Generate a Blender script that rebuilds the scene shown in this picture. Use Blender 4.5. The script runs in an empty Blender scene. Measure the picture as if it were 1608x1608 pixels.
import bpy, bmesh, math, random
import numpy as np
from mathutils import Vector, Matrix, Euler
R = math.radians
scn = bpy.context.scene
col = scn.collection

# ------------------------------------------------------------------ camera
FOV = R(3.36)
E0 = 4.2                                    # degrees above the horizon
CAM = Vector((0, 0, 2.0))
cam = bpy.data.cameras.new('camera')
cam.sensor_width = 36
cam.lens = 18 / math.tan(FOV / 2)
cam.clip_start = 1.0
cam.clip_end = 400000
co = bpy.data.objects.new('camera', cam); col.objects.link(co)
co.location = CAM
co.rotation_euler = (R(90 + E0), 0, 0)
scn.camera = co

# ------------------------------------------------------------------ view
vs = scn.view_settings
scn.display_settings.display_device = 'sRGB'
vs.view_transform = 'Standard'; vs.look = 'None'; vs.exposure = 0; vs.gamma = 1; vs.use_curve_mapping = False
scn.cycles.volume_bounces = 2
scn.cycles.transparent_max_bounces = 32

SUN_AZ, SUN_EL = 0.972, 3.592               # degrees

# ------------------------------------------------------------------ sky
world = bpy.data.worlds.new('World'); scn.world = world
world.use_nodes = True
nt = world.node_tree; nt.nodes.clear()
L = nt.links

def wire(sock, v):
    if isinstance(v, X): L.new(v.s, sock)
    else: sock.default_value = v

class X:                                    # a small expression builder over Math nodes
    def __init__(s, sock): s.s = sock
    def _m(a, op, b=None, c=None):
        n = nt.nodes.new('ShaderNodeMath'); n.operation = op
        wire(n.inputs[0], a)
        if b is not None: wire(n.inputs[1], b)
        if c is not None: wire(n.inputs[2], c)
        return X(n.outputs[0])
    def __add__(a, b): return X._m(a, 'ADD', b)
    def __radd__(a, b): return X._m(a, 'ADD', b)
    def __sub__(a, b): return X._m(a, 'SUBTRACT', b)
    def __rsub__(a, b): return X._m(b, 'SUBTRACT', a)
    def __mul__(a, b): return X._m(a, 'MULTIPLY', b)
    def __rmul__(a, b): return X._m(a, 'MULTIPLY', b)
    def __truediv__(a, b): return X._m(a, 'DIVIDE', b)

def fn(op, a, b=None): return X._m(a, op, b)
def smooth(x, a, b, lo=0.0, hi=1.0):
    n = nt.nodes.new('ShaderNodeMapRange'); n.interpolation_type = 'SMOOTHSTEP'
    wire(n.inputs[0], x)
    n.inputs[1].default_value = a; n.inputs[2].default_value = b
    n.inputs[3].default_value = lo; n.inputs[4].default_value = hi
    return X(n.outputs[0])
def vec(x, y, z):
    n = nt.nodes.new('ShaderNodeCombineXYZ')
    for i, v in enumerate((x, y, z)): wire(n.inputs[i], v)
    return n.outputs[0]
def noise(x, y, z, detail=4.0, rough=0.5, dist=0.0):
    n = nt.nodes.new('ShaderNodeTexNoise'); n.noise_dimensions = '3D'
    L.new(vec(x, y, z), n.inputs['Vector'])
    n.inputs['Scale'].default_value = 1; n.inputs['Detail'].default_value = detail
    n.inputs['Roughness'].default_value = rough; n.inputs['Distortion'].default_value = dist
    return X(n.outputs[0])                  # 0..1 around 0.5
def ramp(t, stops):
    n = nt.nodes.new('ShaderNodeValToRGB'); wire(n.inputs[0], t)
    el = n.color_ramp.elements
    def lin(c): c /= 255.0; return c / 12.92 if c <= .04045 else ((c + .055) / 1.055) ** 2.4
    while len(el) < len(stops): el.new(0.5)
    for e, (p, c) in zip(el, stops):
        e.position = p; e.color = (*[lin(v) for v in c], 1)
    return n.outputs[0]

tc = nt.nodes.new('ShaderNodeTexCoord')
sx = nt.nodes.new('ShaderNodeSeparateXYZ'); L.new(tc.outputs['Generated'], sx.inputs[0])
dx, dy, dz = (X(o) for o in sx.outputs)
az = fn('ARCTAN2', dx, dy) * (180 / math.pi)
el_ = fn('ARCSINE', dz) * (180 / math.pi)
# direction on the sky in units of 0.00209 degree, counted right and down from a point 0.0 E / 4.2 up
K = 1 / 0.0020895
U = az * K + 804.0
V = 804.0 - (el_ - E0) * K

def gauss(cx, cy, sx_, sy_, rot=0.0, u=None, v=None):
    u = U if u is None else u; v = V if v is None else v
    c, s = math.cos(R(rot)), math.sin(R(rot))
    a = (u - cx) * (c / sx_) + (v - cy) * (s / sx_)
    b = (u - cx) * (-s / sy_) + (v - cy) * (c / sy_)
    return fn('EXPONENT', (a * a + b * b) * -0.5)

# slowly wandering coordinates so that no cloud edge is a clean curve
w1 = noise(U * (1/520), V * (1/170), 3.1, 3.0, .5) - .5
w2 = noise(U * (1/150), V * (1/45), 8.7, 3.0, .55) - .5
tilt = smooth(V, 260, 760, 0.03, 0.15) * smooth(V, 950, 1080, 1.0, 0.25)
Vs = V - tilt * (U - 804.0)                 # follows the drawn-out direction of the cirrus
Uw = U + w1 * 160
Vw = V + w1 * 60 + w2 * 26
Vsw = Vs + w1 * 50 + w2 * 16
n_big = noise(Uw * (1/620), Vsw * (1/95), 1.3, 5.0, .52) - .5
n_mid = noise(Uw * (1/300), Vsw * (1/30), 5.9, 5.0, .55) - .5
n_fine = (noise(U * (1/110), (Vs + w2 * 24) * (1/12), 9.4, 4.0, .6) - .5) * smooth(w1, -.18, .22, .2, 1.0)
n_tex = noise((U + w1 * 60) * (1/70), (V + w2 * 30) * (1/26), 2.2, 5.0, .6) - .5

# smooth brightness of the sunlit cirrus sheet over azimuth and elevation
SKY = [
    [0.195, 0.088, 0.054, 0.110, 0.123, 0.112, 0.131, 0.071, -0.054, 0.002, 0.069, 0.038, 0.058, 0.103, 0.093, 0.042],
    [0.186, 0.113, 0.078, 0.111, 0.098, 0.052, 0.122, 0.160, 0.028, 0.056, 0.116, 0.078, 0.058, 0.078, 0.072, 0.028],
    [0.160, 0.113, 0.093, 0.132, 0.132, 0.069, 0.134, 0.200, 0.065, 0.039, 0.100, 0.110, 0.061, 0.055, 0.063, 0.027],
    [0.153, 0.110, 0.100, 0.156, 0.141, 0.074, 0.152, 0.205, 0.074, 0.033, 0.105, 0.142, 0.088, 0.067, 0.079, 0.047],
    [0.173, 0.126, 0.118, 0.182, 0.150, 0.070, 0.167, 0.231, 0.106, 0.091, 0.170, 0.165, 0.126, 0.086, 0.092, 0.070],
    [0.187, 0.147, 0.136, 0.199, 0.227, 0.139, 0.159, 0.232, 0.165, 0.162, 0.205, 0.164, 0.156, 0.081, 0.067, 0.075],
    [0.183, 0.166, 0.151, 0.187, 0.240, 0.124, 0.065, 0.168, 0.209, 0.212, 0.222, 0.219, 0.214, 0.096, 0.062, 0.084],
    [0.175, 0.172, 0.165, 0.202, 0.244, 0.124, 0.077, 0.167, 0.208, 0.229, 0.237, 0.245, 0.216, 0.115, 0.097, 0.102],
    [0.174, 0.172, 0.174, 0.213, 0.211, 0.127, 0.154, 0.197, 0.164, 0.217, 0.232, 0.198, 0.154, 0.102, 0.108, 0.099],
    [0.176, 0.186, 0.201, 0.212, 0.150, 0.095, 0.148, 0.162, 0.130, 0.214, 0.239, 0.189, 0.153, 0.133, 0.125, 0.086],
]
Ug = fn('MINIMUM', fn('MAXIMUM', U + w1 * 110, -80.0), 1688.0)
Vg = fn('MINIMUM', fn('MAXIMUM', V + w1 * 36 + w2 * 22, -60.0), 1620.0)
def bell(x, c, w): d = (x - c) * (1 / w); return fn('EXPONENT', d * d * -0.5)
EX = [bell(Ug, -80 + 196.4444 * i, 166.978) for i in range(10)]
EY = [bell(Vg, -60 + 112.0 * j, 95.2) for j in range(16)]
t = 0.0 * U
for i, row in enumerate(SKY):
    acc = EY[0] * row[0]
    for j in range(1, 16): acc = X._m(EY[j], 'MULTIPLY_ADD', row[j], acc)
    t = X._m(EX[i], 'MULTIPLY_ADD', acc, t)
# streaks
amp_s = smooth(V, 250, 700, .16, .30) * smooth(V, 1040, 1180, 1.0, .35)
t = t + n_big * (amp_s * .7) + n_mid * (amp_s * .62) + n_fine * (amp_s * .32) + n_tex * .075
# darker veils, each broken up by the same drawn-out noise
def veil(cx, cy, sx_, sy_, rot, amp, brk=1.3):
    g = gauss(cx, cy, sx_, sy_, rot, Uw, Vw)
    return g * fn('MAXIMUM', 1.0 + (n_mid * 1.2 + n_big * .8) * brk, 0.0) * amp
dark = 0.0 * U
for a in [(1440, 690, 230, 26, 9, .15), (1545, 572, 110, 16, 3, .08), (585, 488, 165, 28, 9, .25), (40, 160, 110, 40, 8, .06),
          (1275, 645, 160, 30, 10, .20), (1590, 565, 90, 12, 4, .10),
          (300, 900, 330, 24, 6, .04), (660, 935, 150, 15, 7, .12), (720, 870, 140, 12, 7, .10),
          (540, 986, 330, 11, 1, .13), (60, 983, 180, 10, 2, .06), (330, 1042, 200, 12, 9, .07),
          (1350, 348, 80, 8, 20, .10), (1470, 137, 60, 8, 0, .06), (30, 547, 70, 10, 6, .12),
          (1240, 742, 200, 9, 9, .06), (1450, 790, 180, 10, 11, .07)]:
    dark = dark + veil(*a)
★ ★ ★
# Brief:
Reproduce only the lines from the top of the material through the one bearing "scn.camera = co", each exactly as it stands.

# Response for this exercise:
Generate a Blender script that rebuilds the scene shown in this picture. Use Blender 4.5. The script runs in an empty Blender scene. Measure the picture as if it were 1608x1608 pixels.
import bpy, bmesh, math, random
import numpy as np
from mathutils import Vector, Matrix, Euler
R = math.radians
scn = bpy.context.scene
col = scn.collection

# ------------------------------------------------------------------ camera
FOV = R(3.36)
E0 = 4.2                                    # degrees above the horizon
CAM = Vector((0, 0, 2.0))
cam = bpy.data.cameras.new('camera')
cam.sensor_width = 36
cam.lens = 18 / math.tan(FOV / 2)
cam.clip_start = 1.0
cam.clip_end = 400000
co = bpy.data.objects.new('camera', cam); col.objects.link(co)
co.location = CAM
co.rotation_euler = (R(90 + E0), 0, 0)
scn.camera = co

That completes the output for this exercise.